When space food goes bad


#1

NASA sent me some space food a while back that I made a Space Pod on:

I still have the food two years on. Most of this food was destined for the ISS and had a shelf life of somewhere between 6 months to 1 year depending on the item. Here’s what happens past that time.

The strawberries are the worst. I think the seal on the bag got a hole in it and water seeped in. They look kinda slimy.

The muesli bar and crackers actually look fine.

I kinda almost want to open them up and taste them… does anyone think that is a good idea?


#2

Proceed with caution but i have eaten ww2 rations and the like with no ill effect. I would definatly give the strawberries a skip.


#3

Please don’t eat that… We’d like to keep you around, MiniStoj, at least until after you’ve helped solve the hypersleep problem.
However, this would be a perfect experiment for Tim Dodd, the Everyday Astronaut. He probably eats this kind of crap all the time :joy:


#4

When vacuum-sealed food ‘blows up’, it’s gone bad. Chances are, the strawberries have fermented, and what is blowing up the bag is belching yeast. I wouldn’t eat it.


#5

Be a nice idea to have foods that simply evolve into something else edible over time. Space milk becomes cottage cheese, yogurt, and maybe even…space cheese! Ridiculous, but might actually work on some kinds of foods. They don’t SPOIL per se…they just get better with time!


#6

It looks like your strawberry bag is still holding pressure, so I doubt the seal has been broken. Lyophilization doesn’t remove 100% of the water, so there will always be some water in there. Most of what you’re seeing is probably natural chemical decay, which is creating some kind lower vapor point gas, perhaps CO2, formaldehyde, acetone, or ethanol. You could probably safely smell and taste it, but I wouldn’t eat it if I were you.

The cereals should all still be good (especially if they were stripped of their bran); they take a long time to go bad. If any of them had raisins though, I’d give it a pass: berries and such go bad faster. The nuts will have a definite “off” smell and taste if they’re too far gone.

I will say though, all of those foods should have been wrapped in foil. Plastic is not an oxygen barrier.


#7

I think we need this mindset in order to live long-term away from Earth. Fermentation, and food preservation is going to help us stockpile nutrients, just like when people set off in ships for 6+ months. In those days, salting and pickling saved lives.

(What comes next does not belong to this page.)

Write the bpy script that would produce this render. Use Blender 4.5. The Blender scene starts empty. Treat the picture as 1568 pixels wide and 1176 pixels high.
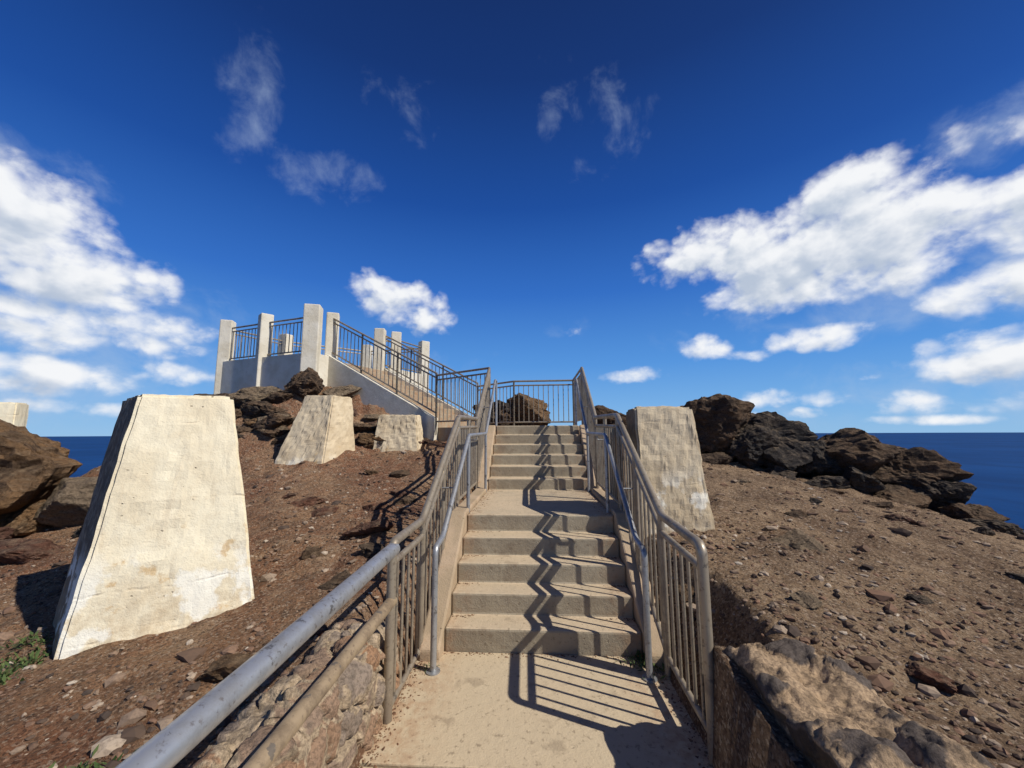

It’s kinda neat that we might have to do things the old-fashioned way in our futuristic space habitats


#8

One package I didn’t show here was the thermostabilized (heat-treated?) pack of black beans. They’re sealed in a foil pouch so I can’t see if they’re still good without opening it. I think they’re probably still okay, but like you mentioned above, natural chemical decay may have taken place.